I cultivate a relationship of deep trust and mutual appreciation with the Fruit Crumble Family. We send each other holiday cards and such, we remember our respective birthdays, and I often turn to them when I’m looking for a simple dessert that won’t keep me busy for half the day, one that will be comforting and reliably tasty. And if it can suffuse the kitchen and living-room with warm golden smells, so much the better.
It’s not the kind of dessert that makes your friends go, “Wow!”; it is the kind of dessert that makes your friend go, “Mmmm!“, and that’s really all that matters to me.
My mother makes a killer apple crumble, she really does. Often dolled up with blackberries, hand-picked and frozen in the early fall, it is always served with home-made crème anglaise in an ageless glass jug, which we unabashedly lick to the last drop once all traces of the crumble have disappeared.
I like to play around with my mother’s recipe, substituting and twisting until the crumble’s head turns.
Her recipe — one of the first I copied in my recipe book years ago — is incredibly simple, calling for equal weights of butter, sugar, flour and breadcrumbs, plus a dash of milk.

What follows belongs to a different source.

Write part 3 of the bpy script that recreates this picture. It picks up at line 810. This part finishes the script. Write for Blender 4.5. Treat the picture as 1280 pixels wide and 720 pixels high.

But try as I might to follow it with exactitude and punctilious precision (and no, I won’t allow you to doubt this assertion), it never comes out quite the same.
So instead of trying to replicate my mother’s crumbles, I just keep my fingers crossed when I go to my parents’ for dinner, hoping that’s what she’ll make. (Then again if it’s a charlotte or a tart or a crème renversée I certainly don’t complain.)
And in my own kitchen, I like to play around with her recipe, substituting and twisting until the crumble’s head turns. In this version I used salted butter and unrefined sugar (as in all my baking), oatmeal in place of breadcrumbs for a crunchier topping, almond powder instead of flour for a subtle nutty taste, and a couple of ripe mangoes, teasing the apples with their smooth flamboyant flesh and suave exoticism.